DIRECTIONS FOR THIS TASK:
Look for the line containing "Build this scene" and the line containing "CX, CY = -9.95, 14.8" in the entries below. Copy those two and all lines between them exactly, leaving out pictures.

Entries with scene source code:
********************

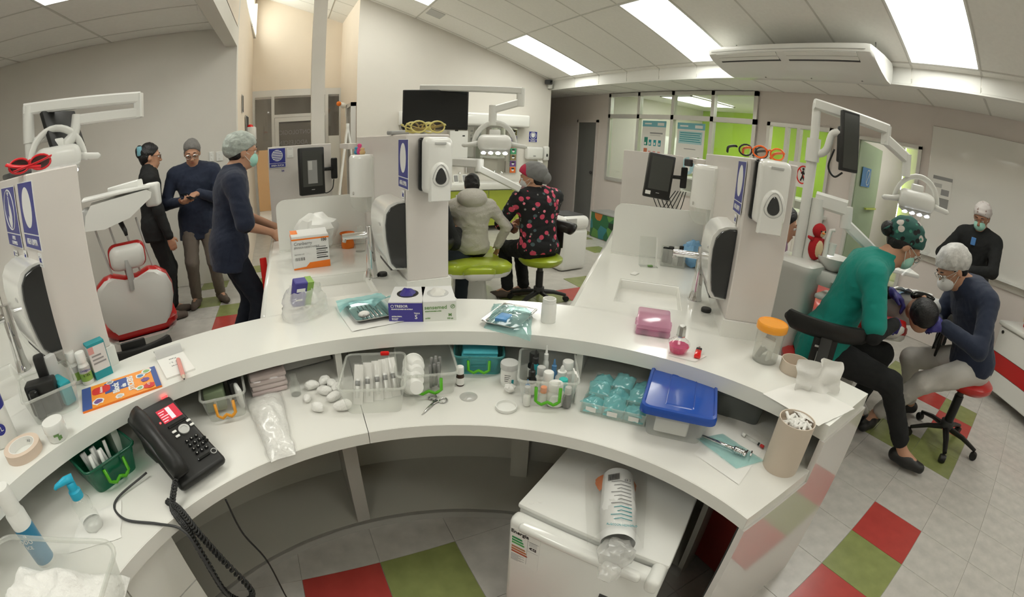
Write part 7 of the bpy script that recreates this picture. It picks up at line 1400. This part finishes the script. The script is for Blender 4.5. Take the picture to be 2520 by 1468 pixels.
def person(label, S, pel, chest, neck, head, hf, hu, fwd, right, wr, an, sk='skin', male=False, top='navy', sleeve=1.0, pants='navy', under=None, pole_e=None, pole_k=None, shoes='black', toe=None, hand=True, glove=None, curl=.6, hn=None, hd=None, body=None, hem=.16, short=None, ank=.93, neckr=.048, bulk=1.0, skip_legs=False, foldk=1.0, collar=.03, legk=1.0):
    """joints in world space; wr/an = ((right),(left)) wrists and ankles"""
    pel, chest, neck, head = V(pel), V(chest), V(neck), V(head); rt = V(right).normalized(); f = V(fwd).normalized()
    up = (chest-pel).normalized(); fb = rt.cross(up)*-1.0; fb = up.cross(rt).normalized()
    if fb.dot(f) < 0: fb = -fb
    B = (rt, fb, up); sh = .165*S*(1.13 if male else 1.0)*bulk
    base = (pel.x, pel.y, 0); t = thing('person', label, 'person', base)
    sR, sL = chest+rt*sh+up*.080*S, chest-rt*sh+up*.080*S; hR, hL = pel+rt*.085*S-up*.03*S, pel-rt*.085*S-up*.03*S
    up_l, fo_l, th_l, sh_l = .285*S, .245*S, .405*S*legk, .40*S*legk
    pe = pole_e or ((rt*.6-V((0,0,1))-f*.2), (-rt*.6-V((0,0,1))-f*.2)); pk = pole_k or (f+V((0,0,.3)), f+V((0,0,.3)))
    eR, wR = ik(sR, wr[0], up_l, fo_l, pe[0]); eL, wL = ik(sL, wr[1], up_l, fo_l, pe[1])
    kR, aR = ik(hR, an[0], th_l, sh_l, pk[0]); kL, aL = ik(hL, an[1], th_l, sh_l, pk[1])
    toe = toe or (f, f)
    hr, hfv, huv = frame(hf, hu); HB = (hr, hfv, huv); s = S
    P = []
    # head: skull, face, jaw, nose, brow, cheeks, ears, neck
    P += [ell(head+huv*.028*s-hfv*.012*s, (.074*s,.092*s,.090*s), HB, .02), ell(head-huv*.035*s+hfv*.018*s, (.060*s,.070*s,.078*s), HB, .03), ell(head-huv*.078*s+hfv*.040*s, (.036*s,.040*s,.032*s), HB, .03)]
    P += [cap(head+hfv*.083*s+huv*.008*s, head+hfv*.104*s-huv*.030*s, .009*s, .0125*s, .014), cap(head+hfv*.100*s-huv*.034*s+hr*.010*s, head+hfv*.100*s-huv*.034*s-hr*.010*s, .008*s, .008*s, .010), cap(head+hfv*.080*s+huv*.022*s+hr*.038*s, head+hfv*.080*s+huv*.022*s-hr*.038*s, .011*s, .011*s, .018), ell(head+hfv*.080*s-huv*.062*s, (.024*s,.012*s,.008*s), HB, .010)]
    for sg in (1, -1): P.append(ell(head+hr*sg*.073*s-hfv*.008*s-huv*.012*s, (.009*s,.020*s,.032*s), HB, .008))
    P += [cap(head-huv*.05*s-hfv*.02*s, neck, .050*s, neckr*s*1.05, .03), cap(neck, chest+up*.11*S, neckr*s*1.1, .055*s, .05)]
    tors = [ell(chest+up*.01*S, (.150*S*bulk*(1.1 if male else 1), .105*S*bulk, .165*S), B, .06), ell(pel+(chest-pel)*.45, (.130*S*bulk, .100*S*bulk, .15*S), B, .07), ell(pel, (.150*S*bulk, .115*S*bulk, .120*S), B, .06), cap(sR-rt*.04*S, sL+rt*.04*S, .058*S, .058*S, .05), cap(sR-rt*.03*S, neck-up*.025*S, .050*S, .045*S, .05), cap(sL+rt*.03*S, neck-up*.025*S, .050*S, .045*S, .05)]
    arms = [cap(sR, eR, .050*S, .040*S, .03), cap(eR, wR, .040*S, .027*S, .02), cap(sL, eL, .050*S, .040*S, .03), cap(eL, wL, .040*S, .027*S, .02)]
    legs = [cap(hR, kR, .080*S, .056*S, .04), cap(kR, aR, .054*S, .036*S, .03), cap(hL, kL, .080*S, .056*S, .04), cap(kL, aL, .054*S, .036*S, .03)]
    H = []
    hd = hd or ((wR-eR), (wL-eL)); hn = hn or (rt+V((0,0,.6)), -rt+V((0,0,.6)))
    if hand: H = hand_prims(wR, hd[0], hn[0], 1, curl, s)+hand_prims(wL, hd[1], hn[1], -1, curl, s)
    feet = [] if skip_legs else [cap(aR, aR+V(toe[0]).normalized()*.12*S-V((0,0,.045)), .035, .03, .02), cap(aL, aL+V(toe[1]).normalized()*.12*S-V((0,0,.045)), .035, .03, .02)]
    shrink = [(p[0], p[1], p[2], p[3]*.9, p[4]*.9)+p[5:] if p[0] == 'c' else (p[0], p[1], tuple(q*.9 for q in p[2]))+p[3:] for p in tors+arms[:]+([] if skip_legs else legs)]
    bare_arm = sleeve < .99
    bodyp = P+[p if (bare_arm and i in (5, 7)) else p for i, p in enumerate(shrink)]+([] if glove else H)+feet
    smesh('body', bodyp, .0075, sk, t, .02)
    # eyes
    for sg in (1, -1):
        e = head+hfv*.078*s+huv*.002*s+hr*sg*.031*s; o = MB().ball(tuple(e-t.location), .0125*s, 10, 8).build('eye', 'eye_white', t, True); MB().ball(tuple(e+hfv*.0085*s-t.location), .0065*s, 8, 6).build('iris', 'iris', o, True)
    for sg in (1, -1):
        MB().tube([tuple(head+hfv*.0895*s+huv*.030*s+hr*sg*.014*s-t.location), tuple(head+hfv*.0885*s+huv*.034*s+hr*sg*.032*s-t.location), tuple(head+hfv*.080*s+huv*.029*s+hr*sg*.048*s-t.location)], [(.0025,.0035),(.003,.004),(.0015,.002)], 6).build('eyebrow', 'hair', t, True)
    MB().ball(tuple(head+hfv*.0885*s-huv*.062*s-t.location), .012*s, 10, 6, 1.5, .5, .45).build('lips', 'lips', t, True) if abs(hfv.y) > .5 else MB().ball(tuple(head+hfv*.0885*s-huv*.062*s-t.location), .012*s, 10, 6, .5, 1.5, .45).build('lips', 'lips', t, True)
    inf = lambda ps, g: [(p[0], p[1], p[2], p[3]+g, p[4]+g)+p[5:] if p[0] == 'c' else (p[0], p[1], tuple(q+g for q in p[2]))+p[3:] for p in ps]
    def lerp(a, b, k): return V(a)+(V(b)-V(a))*k
    def sleeve_prims(k, g):
        out = []
        for s_, e_, w_ in ((sR, eR, wR), (sL, eL, wL)):
            if k <= .5: out.append(cap(s_, lerp(s_, e_, k*2), .056*S+g, (.056-.010*k)*S+g*1.6, .03))
            else: out += [cap(s_, e_, .054*S+g, .044*S+g, .03), cap(e_, lerp(e_, w_, (k-.5)*2), .044*S+g, .033*S+g, .02)]
        return out
    hemp = pel-up*hem*S
    if under:
        sp_ = sleeve_prims(.97, .004); smesh('under_sleeve', sp_[:2], .010, under, t, .03, .0012*foldk); smesh('under_sleeve', sp_[2:], .010, under, t, .03, .0012*foldk)
    skirt = [cap(pel+up*.02*S+rt*.07*S, hemp+rt*.085*S-up*.16*S, .112*S*bulk, .122*S*bulk, .06), cap(pel+up*.02*S-rt*.07*S, hemp-rt*.085*S-up*.16*S, .112*S*bulk, .122*S*bulk, .06)] if hem > .1 else []
    smesh('top', inf(tors, .014)+skirt+sleeve_prims(short if short else sleeve, .010)+[cap(chest+up*.10*S, neck+up*collar, .07*S, .058*S, .04)], .011, top, t, .05, .0022*foldk, cuts=[(hemp, -up), (neck+up*(collar+.012), up+fb*-.25)], seed=S*7+pel.x)
    if not skip_legs:
        bk2 = min(bulk, 1.08); tr = [ell(pel-up*.01, (.150*S*bk2,.112*S*bk2,.12*S), B, .06), cap(hR, kR, .092*S*bk2, .068*S, .04), cap(kR, lerp(kR, aR, ank), .066*S, .056*S, .03), cap(hL, kL, .092*S*bk2, .068*S, .04), cap(kL, lerp(kL, aL, ank), .066*S, .056*S, .03)]
        smesh('trousers', tr, .012, pants, t, .04, .0022*foldk, seed=pel.y*3)
        for a_, tt, nm in ((aR, toe[0], 'shoe'), (aL, toe[1], 'shoe')):
            tt = V(tt).normalized(); h = a_-V((0,0,.030)); so = smesh(nm, [cap(h-tt*.035, h+tt*.05-V((0,0,.008)), .043, .042, .03), cap(h+tt*.05-V((0,0,.012)), h+tt*.145-V((0,0,.018)), .042, .034, .03)], .009, shoes, t, .03, cuts=[(h-V((0,0,.042)), V((0,0,-1)))])
    if glove: h2 = len(H)//2; smesh('glove', inf(H[:h2], .0015)+[cap(wR-(wR-eR).normalized()*.05, wR, .036, .033, .01)], .0075, glove, t, .012); smesh('glove', inf(H[h2:], .0015)+[cap(wL-(wL-eL).normalized()*.05, wL, .036, .033, .01)], .0075, glove, t, .012)
    t['_'] = 0; del t['_']
    return t, dict(head=head, B=HB, s=s, wR=wR, wL=wL, eR=eR, eL=eL, sR=sR, sL=sL, chest=chest, up=up, rt=rt, fb=fb)
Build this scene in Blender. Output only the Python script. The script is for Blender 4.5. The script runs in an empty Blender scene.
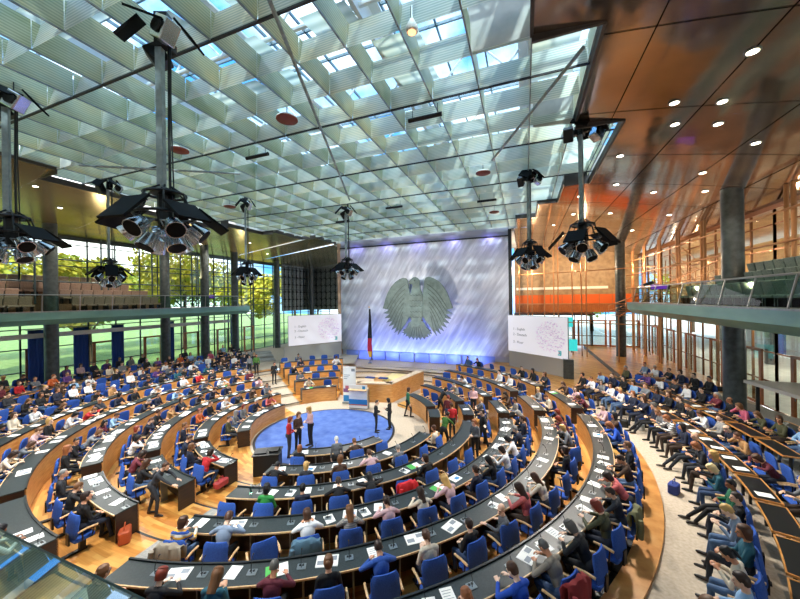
import bpy, bmesh, math, random
import numpy as np
from mathutils import Vector, Matrix, Euler
random.seed(7)
SC = bpy.context.scene
COL = SC.collection
PI = math.pi
R = math.radians
CX, CY = -9.95, 14.8          # centre of the seating circle

# ------------------------------------------------------------------ helpers
class MB:
    """collects vertices and faces (with a material slot each)"""
    def __init__(s): s.v = []; s.f = []; s.m = []
    def face(s, pts, m=0):
        b = len(s.v); s.v += [tuple(p) for p in pts]; s.f.append(tuple(range(b, b+len(pts)))); s.m.append(m)
    def raw(s, vs, fs, m=0):
        b = len(s.v); s.v += [tuple(p) for p in vs]
        for f in fs: s.f.append(tuple(b+i for i in f)); s.m.append(m)
        return s
    def box(s, lo, hi, m=0, M=None):
        x0,y0,z0 = lo; x1,y1,z1 = hi
        vs = [(x0,y0,z0),(x1,y0,z0),(x1,y1,z0),(x0,y1,z0),(x0,y0,z1),(x1,y0,z1),(x1,y1,z1),(x0,y1,z1)]
        if M is not None: vs = [tuple(M @ Vector(p)) for p in vs]
        return s.raw(vs, [(0,3,2,1),(4,5,6,7),(0,1,5,4),(1,2,6,5),(2,3,7,6),(3,0,4,7)], m)
    def rbox(s, lo, hi, r, m=0, M=None, n=3):
        """box with rounded vertical (z) edges and softened top and bottom"""
        x0,y0,z0 = lo; x1,y1,z1 = hi
        e = min(r*.4, (z1-z0)*.3)
        def ring(z, ins):
            out = []
            for cx,cy,a0 in ((x1-r,y1-r,0),(x0+r,y1-r,90),(x0+r,y0+r,180),(x1-r,y0+r,270)):
                for i in range(n+1):
                    a = R(a0+90*i/n); out.append((cx+(r-ins)*math.cos(a), cy+(r-ins)*math.sin(a), z))
            return out
        rings = [ring(z0,e),ring(z0+e,0),ring(z1-e,0),ring(z1,e)]
        k = len(rings[0]); vs = [p for q in rings for p in q]
        if M is not None: vs = [tuple(M @ Vector(p)) for p in vs]
        fs = [tuple(reversed(range(k))), tuple(range(3*k,4*k))]
        for j in range(3):
            for i in range(k):
                fs.append((j*k+i, j*k+(i+1)%k, (j+1)*k+(i+1)%k, (j+1)*k+i))
        return s.raw(vs, fs, m)
    def tube(s, pts, r, n=8, m=0, cap=True, r2=None):
        pts = [Vector(p) for p in pts]; k = len(pts); vs = []; up = None
        for i,p in enumerate(pts):
            d = (pts[min(i+1,k-1)]-pts[max(i-1,0)]).normalized()
            if up is None or abs(up.dot(d)) > .99:
                up = Vector((0,0,1)) if abs(d.z) < .9 else Vector((1,0,0))
            a = d.cross(up).normalized(); b = a.cross(d).normalized(); up = b
            rr = r if r2 is None else r+(r2-r)*i/max(1,k-1)
            for j in range(n):
                t = 2*PI*j/n; vs.append(p + a*(rr*math.cos(t)) + b*(rr*math.sin(t)))
        fs = [(i*n+j, i*n+(j+1)%n, (i+1)*n+(j+1)%n, (i+1)*n+j) for i in range(k-1) for j in range(n)]
        if cap: fs += [tuple(reversed(range(n))), tuple(range((k-1)*n, k*n))]
        return s.raw(vs, fs, m)
    def lathe(s, prof, n=16, m=0, M=None):
        vs = []; k = len(prof)
        for r,z in prof:
            for j in range(n):
                t = 2*PI*j/n; vs.append((r*math.cos(t), r*math.sin(t), z))
        if M is not None: vs = [tuple(M @ Vector(p)) for p in vs]
        fs = [(i*n+j, i*n+(j+1)%n, (i+1)*n+(j+1)%n, (i+1)*n+j) for i in range(k-1) for j in range(n)]
        fs += [tuple(reversed(range(n))), tuple(range((k-1)*n, k*n))]
        return s.raw(vs, fs, m)
    def prism(s, poly, z0, z1, m=0, M=None):
        n = len(poly)
        vs = [(x,y,z0) for x,y in poly] + [(x,y,z1) for x,y in poly]
        if M is not None: vs = [tuple(M @ Vector(p)) for p in vs]
        fs = [tuple(reversed(range(n))), tuple(range(n,2*n))] + [(i,(i+1)%n,n+(i+1)%n,n+i) for i in range(n)]
        return s.raw(vs, fs, m)
    def arc(s, r0, r1, z0, z1, a0, a1, m=0, step=2.5, mt=None):
        """slab between two radii and two heights round the hall's centre, angles in degrees"""
        n = max(1, int(abs(a1-a0)/step)); vs = []
        for i in range(n+1):
            a = R(a0+(a1-a0)*i/n); c,sn = math.cos(a), math.sin(a)
            vs += [(CX+r0*c,CY+r0*sn,z0),(CX+r1*c,CY+r1*sn,z0),(CX+r1*c,CY+r1*sn,z1),(CX+r0*c,CY+r0*sn,z1)]
        for i in range(n):
            b = 4*i; 
            s.raw(vs[b:b+8], [(0,4,5,1),(1,5,6,2),(3,0,4,7)], m)
            s.raw(vs[b:b+8], [(2,6,7,3)], m if mt is None else mt)
        s.raw(vs[:4], [(0,1,2,3)], m); s.raw(vs[-4:], [(3,2,1,0)], m)
        return s
    def ell(s, c, rad, m=0, M=None, nu=12, nv=8):
        vs = [];
        for i in range(nv+1):
            t = PI*i/nv
            for j in range(nu):
                p = 2*PI*j/nu
                vs.append((c[0]+rad[0]*math.sin(t)*math.cos(p), c[1]+rad[1]*math.sin(t)*math.sin(p), c[2]+rad[2]*math.cos(t)))
        if M is not None: vs = [tuple(M @ Vector(p)) for p in vs]
        fs = [(i*nu+j,(i+1)*nu+j,(i+1)*nu+(j+1)%nu,i*nu+(j+1)%nu) for i in range(nv) for j in range(nu)]
        return s.raw(vs, fs, m)
    def mesh(s, name, mats, smooth=False, weld=True):
        me = bpy.data.meshes.new(name)
        me.from_pydata(s.v, [], s.f)
        for m in (mats if isinstance(mats,(list,tuple)) else [mats]): me.materials.append(m)
        me.polygons.foreach_set('material_index', s.m)
        bm = bmesh.new(); bm.from_mesh(me)
        if weld: bmesh.ops.remove_doubles(bm, verts=bm.verts, dist=1e-5)
        bmesh.ops.recalc_face_normals(bm, faces=bm.faces)
        bm.to_mesh(me); bm.free()
        if smooth:
            me.polygons.foreach_set('use_smooth', [True]*len(me.polygons))
            try: me.set_sharp_from_angle(angle=R(40))
            except Exception: pass
        me.update()
        return me
    def build(s, name, mats, parent=None, smooth=False, weld=True):
        return link(name, s.mesh(name, mats, smooth, weld), parent)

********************

RESULT:
Build this scene in Blender. Output only the Python script. The script is for Blender 4.5. The script runs in an empty Blender scene.
import bpy, bmesh, math, random
import numpy as np
from mathutils import Vector, Matrix, Euler
random.seed(7)
SC = bpy.context.scene
COL = SC.collection
PI = math.pi
R = math.radians
CX, CY = -9.95, 14.8          # centre of the seating circle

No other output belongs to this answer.